CEP was first developed at Stanford University by Professor David Luckham in the late 1990s under a DARPA grant. Initially, the work was focused on developing a system that could detect patterns of activity on IT networks that indicated attempts at intrusion, and upon detection, trigger automated countermeasures. And while CEP includes functionality that seems similar to traditional tools like Business Activity Monitoring (BAM), Business Rules Engines (BRE), or Business Process Management (BPM), when used by a platform for designing and executing event-driven applications, CEP supports the development of a whole new class of applications.

In fact, CEP has made these applications so much more practical, and thus improved the cost-benefit calculus to such a degree, that the approach can often reduce the up-front and the on-going cost by a factor of 10, making it worth a second look.

The Characteristics of CEP Applications
Identifying the use for this approach is relatively easy once you know what to look for. Event-driven applications using CEP share one or more of the characteristics listed below in figure 1.

The application flow is externally driven by unpredictable and non-linear activity, such as the automation of shipping and logistics activity where many components (equipment, cargo, labor, etc.) need to come together in real time in order for a task to be completed
The business logic changes quite frequently, such as in suspicious activity patterns used in fraud and compliance applications
The processing needs to ‘adapt’ to external circumstances in a ‘closed-loop’ environment, such as scheduling applications which must respond to weather, equipment, and resource availability issues ‘on-the-fly’
Figure 1: Application Characteristics Best Suited to CEP

Applications with these characteristics tend to defy conventional Information Technology development toolsets due to their complexity. Often, though not exclusively, areas that benefit greatly from an event-driven approach can be found in the areas of fraud detection, policy compliance, and customer acquisition and cross-sell.

Two Use Cases
Organizations have adopted two approaches to CEP. The first approach is project-centric: identify a project, usually one involving the above characteristics, and evaluate if it’s fit for CEP. The second approach is architecture-centric: build an architecture that transitions from a data-driven approach to building applications (moving data en masse from application to application and relying on people to Interpret and respond to that data) to an event-driven one (capture and expose key business and system activity as ‘events’ with contextual information like time and sequence, and process them in an event engine with functionality such as event decisioning, process flow, and monitoring). Both approaches have been successfully utilized.
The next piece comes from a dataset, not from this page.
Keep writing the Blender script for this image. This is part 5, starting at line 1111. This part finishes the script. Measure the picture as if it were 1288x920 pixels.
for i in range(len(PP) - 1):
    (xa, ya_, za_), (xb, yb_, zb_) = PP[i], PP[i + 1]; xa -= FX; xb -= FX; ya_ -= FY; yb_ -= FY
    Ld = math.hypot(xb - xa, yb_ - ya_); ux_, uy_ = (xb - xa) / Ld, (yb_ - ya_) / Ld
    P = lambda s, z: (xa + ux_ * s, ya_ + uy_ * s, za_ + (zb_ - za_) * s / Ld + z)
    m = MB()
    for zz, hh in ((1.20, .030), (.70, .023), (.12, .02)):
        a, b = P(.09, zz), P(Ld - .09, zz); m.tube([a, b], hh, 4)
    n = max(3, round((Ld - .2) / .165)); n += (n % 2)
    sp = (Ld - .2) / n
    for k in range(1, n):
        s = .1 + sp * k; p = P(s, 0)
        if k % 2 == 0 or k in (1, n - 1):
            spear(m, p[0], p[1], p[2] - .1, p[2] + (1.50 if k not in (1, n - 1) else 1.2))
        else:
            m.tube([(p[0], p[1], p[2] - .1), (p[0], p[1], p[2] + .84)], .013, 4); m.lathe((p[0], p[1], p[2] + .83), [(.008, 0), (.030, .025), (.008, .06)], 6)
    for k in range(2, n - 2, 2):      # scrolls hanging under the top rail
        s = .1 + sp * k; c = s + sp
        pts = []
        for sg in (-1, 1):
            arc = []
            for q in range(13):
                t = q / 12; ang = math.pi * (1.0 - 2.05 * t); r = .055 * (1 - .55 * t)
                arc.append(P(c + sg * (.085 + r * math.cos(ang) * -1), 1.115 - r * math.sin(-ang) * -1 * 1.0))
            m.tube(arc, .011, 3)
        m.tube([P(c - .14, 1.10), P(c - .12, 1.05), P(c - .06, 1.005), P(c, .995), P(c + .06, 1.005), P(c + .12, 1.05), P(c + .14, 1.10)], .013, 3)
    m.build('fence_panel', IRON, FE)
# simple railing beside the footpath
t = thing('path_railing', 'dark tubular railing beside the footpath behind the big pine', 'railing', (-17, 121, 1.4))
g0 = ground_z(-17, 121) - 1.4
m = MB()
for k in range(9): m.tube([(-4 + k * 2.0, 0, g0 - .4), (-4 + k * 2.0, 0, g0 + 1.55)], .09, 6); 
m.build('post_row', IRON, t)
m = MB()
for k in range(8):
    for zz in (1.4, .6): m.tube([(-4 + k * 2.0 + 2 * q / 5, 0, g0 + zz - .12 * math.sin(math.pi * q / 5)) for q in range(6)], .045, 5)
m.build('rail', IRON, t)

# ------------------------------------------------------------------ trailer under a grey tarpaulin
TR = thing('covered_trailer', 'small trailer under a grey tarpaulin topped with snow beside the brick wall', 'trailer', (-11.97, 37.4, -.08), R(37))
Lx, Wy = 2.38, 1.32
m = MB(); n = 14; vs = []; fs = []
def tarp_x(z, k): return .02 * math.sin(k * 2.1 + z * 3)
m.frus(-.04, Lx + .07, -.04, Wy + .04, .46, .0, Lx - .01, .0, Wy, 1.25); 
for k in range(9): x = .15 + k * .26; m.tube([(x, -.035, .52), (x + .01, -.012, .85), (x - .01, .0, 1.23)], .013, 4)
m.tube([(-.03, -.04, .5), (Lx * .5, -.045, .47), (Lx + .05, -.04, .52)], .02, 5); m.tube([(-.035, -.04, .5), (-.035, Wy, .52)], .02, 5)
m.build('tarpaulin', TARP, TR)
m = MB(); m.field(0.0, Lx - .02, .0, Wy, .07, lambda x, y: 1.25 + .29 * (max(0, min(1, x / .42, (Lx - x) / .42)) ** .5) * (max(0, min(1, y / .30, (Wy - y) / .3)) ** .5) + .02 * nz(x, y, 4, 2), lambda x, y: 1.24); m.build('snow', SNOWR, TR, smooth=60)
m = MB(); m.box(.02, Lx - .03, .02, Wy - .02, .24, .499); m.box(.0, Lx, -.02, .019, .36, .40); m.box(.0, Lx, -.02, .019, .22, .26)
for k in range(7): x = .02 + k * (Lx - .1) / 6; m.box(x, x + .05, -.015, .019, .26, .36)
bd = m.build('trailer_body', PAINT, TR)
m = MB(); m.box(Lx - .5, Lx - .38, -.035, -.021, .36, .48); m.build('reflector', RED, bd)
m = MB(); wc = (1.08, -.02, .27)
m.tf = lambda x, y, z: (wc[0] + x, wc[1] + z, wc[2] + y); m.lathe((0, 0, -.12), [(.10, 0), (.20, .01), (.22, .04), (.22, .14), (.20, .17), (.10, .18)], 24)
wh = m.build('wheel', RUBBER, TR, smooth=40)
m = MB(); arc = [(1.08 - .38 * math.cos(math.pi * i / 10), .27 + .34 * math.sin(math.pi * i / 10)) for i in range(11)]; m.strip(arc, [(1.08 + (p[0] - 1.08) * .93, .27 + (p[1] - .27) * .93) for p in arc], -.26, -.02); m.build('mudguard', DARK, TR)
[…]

In the project-centric case, Circle Company Associates, Inc., a provider of loyalty management solutions, needed a way to quickly address each client’s changing business requirements. The company’s value proposition is built around the real-time use of information to drive business processes. Its suite of concierge, personal assistance, and incentive and recognition services engage the customers and employees of Circles’ clients in a personal and memorable way to generate value from increased loyalty.

Through the use of key operational systems, Circles forges an ongoing dialogue, providing client organizations with an opportunity to learn more about their customer’s and employee’s needs and preferences. Circles’ personal assistants then use these insights to offer personalized time-saving services, making its clients indispensable. In one case, this involved a three-step process to:
  1. Verify membership
  2. Provide services
  3. Delivery closed-loop feedback with real-time disposition data sent back to Circle’s client
Because customer requests are event-driven, Circles implemented CEP to pull, package and send the data to the client’s web service for each step – eliminating the need for Circles’ service professionals to re-enter data into a separate system – and providing the real-time feedback required by the client.

In the architecture-centric case, ISO New England (ISO-NE), a US regional electricity transmission organization, created an architecture that publishes system events directly from the applications at each stage of the critical business processes involved in allowing participants in ISO-NE’s energy futures market to hedge themselves against the next day’s electricity price fluctuations. These events are then managed into a larger business process and monitored for complex patterns that may indicate issues or exceptions. A CEP engine is used to synthesize event patterns and analyze streams of events for the purposes of reporting, identifying exceptions, and generating alerts.

On January 18, 2006, a fast-moving sequence of events eluded human detection and shut down ISO-NE’s trading in the final minutes before the deadline. The use of complex event processing to rapidly intercept and respond to this event pattern will prevent this scenario from happening in the future.

The adoption of CEP is still in its early stages, but as these case studies illustrate, the approach has real value in addressing a new class of very important business problems. As more organizations realize the unique benefits of the event-driven approach in today’s hyper-competitive market, growth will accelerate.